For side two of Sonny’s Crib, Clark reserved two long self-penned tunes. The first is the title song, a classic piece of unadulterated hard bop where the “head” theme draws on “amen” cadences from African-American church music. It then eases into a midtempo swing groove which allows the soloists to stretch out. First in line is Coltrane, who delivers a typically robust but fluid “sheets of sound”-style solo.


Closing the LP is “News For Lulu,” another uptempo piece with Latin inflections that is distinguished by adroit ensemble work and stellar solos. Fittingly, Clark leads the first solo on this final track, which reveals his lean melodic style and right-hand melodies that are almost horn-like in their phrasing.

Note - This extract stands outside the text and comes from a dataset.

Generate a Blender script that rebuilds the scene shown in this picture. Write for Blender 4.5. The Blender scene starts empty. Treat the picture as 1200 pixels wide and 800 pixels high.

After Sonny’s Crib, Sonny Clark recorded six more sessions as a leader for Blue Note, including, a year later, what many critics perceive as his definitive album: Cool Struttin’. Always in demand, Clark also played as a sideman on a slew of sessions for the label, including albums by Lee Morgan, Jackie McLean, Stanley Turrentine, Grant Green, and Dexter Gordon.


Though diminutive in terms of his height (he stood only five foot, five inches), Sonny Clark was undoubtedly a man of substantial stature in the jazz world. He might have achieved even greater things had he lived longer, but as it is, Sonny’s Crib is a classic album that ensures that both his music and talent can be appreciated by future generations.